# Stated problem
All records should be reproduced verbatim.

# Data supplied

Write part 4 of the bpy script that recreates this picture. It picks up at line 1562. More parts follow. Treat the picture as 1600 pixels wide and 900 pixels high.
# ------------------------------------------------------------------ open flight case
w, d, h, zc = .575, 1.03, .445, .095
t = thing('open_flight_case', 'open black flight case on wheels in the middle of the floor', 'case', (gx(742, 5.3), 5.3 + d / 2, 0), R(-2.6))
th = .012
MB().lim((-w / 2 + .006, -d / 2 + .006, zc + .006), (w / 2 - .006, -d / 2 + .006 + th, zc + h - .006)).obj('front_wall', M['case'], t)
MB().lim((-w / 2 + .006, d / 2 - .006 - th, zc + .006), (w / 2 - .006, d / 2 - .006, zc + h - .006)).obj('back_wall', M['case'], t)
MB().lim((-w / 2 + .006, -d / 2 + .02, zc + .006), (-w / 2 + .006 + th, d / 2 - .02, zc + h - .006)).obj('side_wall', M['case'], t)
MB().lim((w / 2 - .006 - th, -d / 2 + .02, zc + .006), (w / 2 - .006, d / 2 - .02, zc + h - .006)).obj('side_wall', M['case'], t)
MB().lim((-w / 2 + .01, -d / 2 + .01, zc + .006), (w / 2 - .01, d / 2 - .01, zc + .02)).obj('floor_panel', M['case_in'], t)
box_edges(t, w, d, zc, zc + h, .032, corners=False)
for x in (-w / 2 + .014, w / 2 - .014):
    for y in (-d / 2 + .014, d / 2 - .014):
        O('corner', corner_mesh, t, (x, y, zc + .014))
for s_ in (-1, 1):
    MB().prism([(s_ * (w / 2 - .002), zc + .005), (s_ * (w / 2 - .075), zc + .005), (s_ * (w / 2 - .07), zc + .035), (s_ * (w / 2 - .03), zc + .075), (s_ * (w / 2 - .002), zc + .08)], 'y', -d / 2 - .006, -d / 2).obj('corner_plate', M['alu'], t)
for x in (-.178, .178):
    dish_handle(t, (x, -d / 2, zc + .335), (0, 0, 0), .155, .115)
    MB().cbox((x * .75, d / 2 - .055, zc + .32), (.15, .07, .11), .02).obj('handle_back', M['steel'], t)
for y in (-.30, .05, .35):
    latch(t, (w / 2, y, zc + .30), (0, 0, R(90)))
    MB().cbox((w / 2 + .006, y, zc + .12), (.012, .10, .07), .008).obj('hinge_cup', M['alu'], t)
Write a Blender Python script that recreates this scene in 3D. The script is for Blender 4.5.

# Worked answer
Write part 4 of the bpy script that recreates this picture. It picks up at line 1562. More parts follow. Treat the picture as 1600 pixels wide and 900 pixels high.
# ------------------------------------------------------------------ open flight case
w, d, h, zc = .575, 1.03, .445, .095
t = thing('open_flight_case', 'open black flight case on wheels in the middle of the floor', 'case', (gx(742, 5.3), 5.3 + d / 2, 0), R(-2.6))
th = .012
MB().lim((-w / 2 + .006, -d / 2 + .006, zc + .006), (w / 2 - .006, -d / 2 + .006 + th, zc + h - .006)).obj('front_wall', M['case'], t)
MB().lim((-w / 2 + .006, d / 2 - .006 - th, zc + .006), (w / 2 - .006, d / 2 - .006, zc + h - .006)).obj('back_wall', M['case'], t)
MB().lim((-w / 2 + .006, -d / 2 + .02, zc + .006), (-w / 2 + .006 + th, d / 2 - .02, zc + h - .006)).obj('side_wall', M['case'], t)
MB().lim((w / 2 - .006 - th, -d / 2 + .02, zc + .006), (w / 2 - .006, d / 2 - .02, zc + h - .006)).obj('side_wall', M['case'], t)
MB().lim((-w / 2 + .01, -d / 2 + .01, zc + .006), (w / 2 - .01, d / 2 - .01, zc + .02)).obj('floor_panel', M['case_in'], t)
box_edges(t, w, d, zc, zc + h, .032, corners=False)
for x in (-w / 2 + .014, w / 2 - .014):
    for y in (-d / 2 + .014, d / 2 - .014):
        O('corner', corner_mesh, t, (x, y, zc + .014))
for s_ in (-1, 1):
    MB().prism([(s_ * (w / 2 - .002), zc + .005), (s_ * (w / 2 - .075), zc + .005), (s_ * (w / 2 - .07), zc + .035), (s_ * (w / 2 - .03), zc + .075), (s_ * (w / 2 - .002), zc + .08)], 'y', -d / 2 - .006, -d / 2).obj('corner_plate', M['alu'], t)
for x in (-.178, .178):
    dish_handle(t, (x, -d / 2, zc + .335), (0, 0, 0), .155, .115)
    MB().cbox((x * .75, d / 2 - .055, zc + .32), (.15, .07, .11), .02).obj('handle_back', M['steel'], t)
for y in (-.30, .05, .35):
    latch(t, (w / 2, y, zc + .30), (0, 0, R(90)))
    MB().cbox((w / 2 + .006, y, zc + .12), (.012, .10, .07), .008).obj('hinge_cup', M['alu'], t)
Write a Blender Python script that recreates this scene in 3D. The script is for Blender 4.5.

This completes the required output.